Erste Tranche kam knapp vor Frist

Positive Signale gebe es dennoch. Das österreichische Nachrichtenmedium „OÖNachrichten“ zitiert KTM-Insolvenzverwalter Vogl am Mittwoch damit, dass er von einer fristgerechten Begleichung der Sanierungsquote ausgehe: „Ich bin optimistisch.“ Es sei im Laufe des Verfahrens schon mehrmals vorgekommen, dass Geld erst kurz vor der unbedingten Notwendigkeit überwiesen worden sei. Dies war beispielsweise bei der ersten Tranche der Anlauffinanzierung durch Bajaj Auto der Fall, die weniger als 48 Stunden vor der Sanierungsplantagsatzung auf Vogls Treuhandkonto einging. Mit dieser war Pierer Mobility-Hauptanteilseigner Bajaj Auto in Vorleistung gegangen und hatte mit Darlehen von insgesamt 200 Millionen Euro den laufenden Betrieb bei KTM finanziert. Diese Darlehen sollten einen Teil der ursprünglich geplanten Kapitalerhöhung als Eigenkapital abdecken. Durch die Verschiebung dieser Kapitalerhöhung wurde die außerordentliche Hauptversammlung inhaltlich ausgehöhlt. Schließlich war sie zu ebendiesem Zweck überhaupt erst einberufen worden.

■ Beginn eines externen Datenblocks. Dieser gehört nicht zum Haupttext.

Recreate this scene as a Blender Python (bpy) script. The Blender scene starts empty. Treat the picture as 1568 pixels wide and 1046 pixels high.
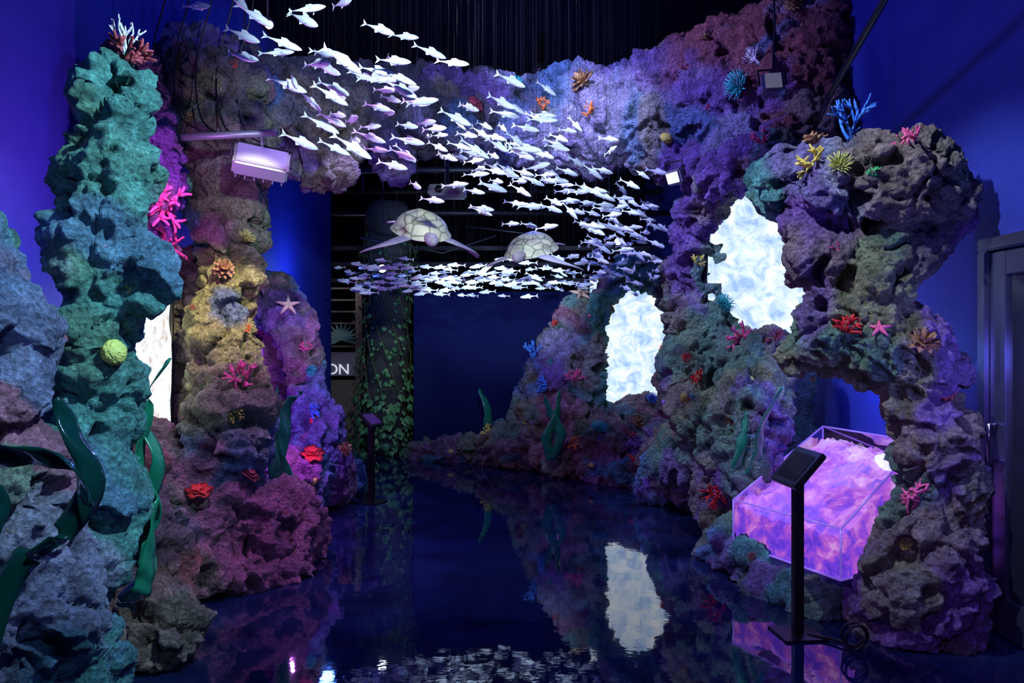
import bpy, bmesh, math, random
import numpy as np
from mathutils import Vector, Matrix, noise, Quaternion
from mathutils.bvhtree import BVHTree
random.seed(7)
scene = bpy.context.scene
COL = scene.collection
scene.view_settings.view_transform = 'Standard'

# ------------------------------------------------------------------ materials
def new_mat(name):
    m = bpy.data.materials.new(name); m.use_nodes = True
    nt = m.node_tree
    return m, nt, nt.nodes['Principled BSDF']

def simple(name, col, rough=0.5, metal=0.0, emit=None, es=0.0, bump=0.0, bscale=30, var=0.0, coat=0.0, spec=.5):
    m, nt, b = new_mat(name)
    b.inputs['Base Color'].default_value = (*col, 1)
    b.inputs['Roughness'].default_value = rough
    b.inputs['Metallic'].default_value = metal
    b.inputs['Coat Weight'].default_value = coat
    b.inputs['Specular IOR Level'].default_value = spec
    if emit:
        b.inputs['Emission Color'].default_value = (*emit, 1)
        b.inputs['Emission Strength'].default_value = es
    if bump or var:
        tc = nt.nodes.new('ShaderNodeTexCoord')
        n = nt.nodes.new('ShaderNodeTexNoise'); n.inputs['Scale'].default_value = bscale
        n.inputs['Detail'].default_value = 5
        nt.links.new(tc.outputs['Object'], n.inputs['Vector'])
        if bump:
            bp = nt.nodes.new('ShaderNodeBump'); bp.inputs['Strength'].default_value = bump
            bp.inputs['Distance'].default_value = 0.02
            nt.links.new(n.outputs['Fac'], bp.inputs['Height'])
            nt.links.new(bp.outputs['Normal'], b.inputs['Normal'])
        if var:
            mx = nt.nodes.new('ShaderNodeMix'); mx.data_type = 'RGBA'
            mx.inputs['A'].default_value = (*[c*(1-var) for c in col], 1)
            mx.inputs['B'].default_value = (*[min(1, c*(1+var)+var*.03) for c in col], 1)
            nt.links.new(n.outputs['Fac'], mx.inputs['Factor'])
            nt.links.new(mx.outputs['Result'], b.inputs['Base Color'])
    return m

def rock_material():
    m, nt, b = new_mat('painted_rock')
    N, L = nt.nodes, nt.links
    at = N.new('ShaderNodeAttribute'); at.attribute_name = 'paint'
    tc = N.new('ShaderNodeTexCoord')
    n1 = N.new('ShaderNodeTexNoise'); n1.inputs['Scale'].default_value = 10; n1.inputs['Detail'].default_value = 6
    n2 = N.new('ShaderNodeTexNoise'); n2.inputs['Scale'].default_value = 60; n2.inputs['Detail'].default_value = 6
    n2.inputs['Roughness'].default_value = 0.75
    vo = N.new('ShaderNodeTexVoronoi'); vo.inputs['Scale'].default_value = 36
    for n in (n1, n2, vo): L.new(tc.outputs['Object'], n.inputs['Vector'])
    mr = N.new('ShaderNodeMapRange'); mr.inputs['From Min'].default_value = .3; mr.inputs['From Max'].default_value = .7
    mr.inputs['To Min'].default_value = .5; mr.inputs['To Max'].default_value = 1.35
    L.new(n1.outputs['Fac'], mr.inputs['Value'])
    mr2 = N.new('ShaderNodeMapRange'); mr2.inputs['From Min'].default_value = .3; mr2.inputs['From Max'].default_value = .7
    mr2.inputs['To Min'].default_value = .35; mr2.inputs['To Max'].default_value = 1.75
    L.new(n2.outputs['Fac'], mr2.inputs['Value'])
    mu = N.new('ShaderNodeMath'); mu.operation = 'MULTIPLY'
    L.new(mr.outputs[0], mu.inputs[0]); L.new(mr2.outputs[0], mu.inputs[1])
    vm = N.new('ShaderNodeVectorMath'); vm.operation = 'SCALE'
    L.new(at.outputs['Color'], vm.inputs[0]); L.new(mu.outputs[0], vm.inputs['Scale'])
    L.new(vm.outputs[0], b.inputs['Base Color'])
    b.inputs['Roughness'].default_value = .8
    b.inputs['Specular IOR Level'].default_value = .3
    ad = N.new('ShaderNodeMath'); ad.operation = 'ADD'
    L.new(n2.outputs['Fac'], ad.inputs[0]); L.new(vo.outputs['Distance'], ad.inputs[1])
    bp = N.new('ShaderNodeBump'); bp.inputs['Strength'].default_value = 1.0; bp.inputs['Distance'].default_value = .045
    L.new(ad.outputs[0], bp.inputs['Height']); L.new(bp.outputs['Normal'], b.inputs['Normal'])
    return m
ROCK = rock_material()

# ------------------------------------------------------------------ helpers
def mesh_obj(name, verts, faces, mat=None, smooth=False, parent=None):
    me = bpy.data.meshes.new(name); me.from_pydata([tuple(v) for v in verts], [], faces); me.update()
    o = bpy.data.objects.new(name, me); COL.objects.link(o)
    if mat: me.materials.append(mat)
    if smooth: me.polygons.foreach_set('use_smooth', [True]*len(me.polygons))
    if parent: o.parent = parent
    return o

def empty(name, loc=(0, 0, 0)):
    e = bpy.data.objects.new(name, None); COL.objects.link(e); e.location = loc
    e.empty_display_size = .1
    return e

def box(name, x0, x1, y0, y1, z0, z1, mat, bevel=0, parent=None):
    bm = bmesh.new(); bmesh.ops.create_cube(bm, size=1)
    for v in bm.verts:
        v.co = Vector(((x0+x1)/2+v.co.x*(x1-x0), (y0+y1)/2+v.co.y*(y1-y0), (z0+z1)/2+v.co.z*(z1-z0)))
    if bevel: bmesh.ops.bevel(bm, geom=bm.edges[:], offset=bevel, segments=2, affect='EDGES')
    me = bpy.data.meshes.new(name); bm.to_mesh(me); bm.free(); me.materials.append(mat)
    o = bpy.data.objects.new(name, me); COL.objects.link(o)
    if parent: o.parent = parent
    return o

def tube(V, F, pts, rad, n=6, cap=True):
    pts = [Vector(p) for p in pts]
    base = len(V); up = None
    for i, p in enumerate(pts):
        if i == 0: t = pts[1]-pts[0]
        elif i == len(pts)-1: t = pts[-1]-pts[-2]
        else: t = pts[i+1]-pts[i-1]
        t.normalize()
        if up is None:
            up = t.orthogonal().normalized()
        else:
            up = (up - t*up.dot(t))
            up = up.normalized() if up.length > 1e-5 else t.orthogonal().normalized()
        s = t.cross(up)
        r = rad[i] if hasattr(rad, '__len__') else rad
        for k in range(n):
            a = 2*math.pi*k/n
            V.append(p+(up*math.cos(a)+s*math.sin(a))*r)
    for i in range(len(pts)-1):
        for k in range(n):
            a = base+i*n+k; b2 = base+i*n+(k+1) % n
            F.append((a, b2, b2+n, a+n))
    if cap:
        F.append(tuple(base+k for k in range(n))[::-1])
        F.append(tuple(base+(len(pts)-1)*n+k for k in range(n)))

def catmull(pts, n=10):
    pts = [Vector(p) for p in pts]
    P = [pts[0]*2-pts[1]]+pts+[pts[-1]*2-pts[-2]]
    out = []
    for i in range(1, len(P)-2):
        for k in range(n):
            t = k/n
            a, b, c, d = P[i-1], P[i], P[i+1], P[i+2]
            out.append(.5*((2*b)+(c-a)*t+(2*a-5*b+4*c-d)*t*t+(3*b-a-3*c+d)*t**3))
    out.append(P[-2].copy())
    return out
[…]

Weitere Geldgeber noch unklar

Welche Geldgeber genau den Fremdkapitalbedarf bei KTM finanzieren sollen und mit wem derzeit verhandelt wird, ist dabei weiterhin unklar. In österreichischen Medien wird weiterhin Bombardier Recreational Products als Interessent gehandelt, die Muttergesellschaft des Motorenherstellers Rotax. Auch Stephan Zöchling, Aufsichtsratsmitglied von Pierer Mobility und CEO von Auspuff-Lieferant Remus, brachte sich in der Vergangenheit mehrfach ins Gespräch, mutmaßlich in Verbindung mit weiteren Geldgebern. Anteile an KTM-Mutter Pierer Mobility hält auch CFMoto. Eine auf Basis einer Motorenplattform der Chinesen erdachte Modellfamilie mit 450 ccm Hubraum messenden Reihenzweizylindern befindet sich nach wie vor in der Entwicklung in Mattighofen. Den Vertrieb der Chinesen in Europa gibt KTM aber zum 1. Juni auf.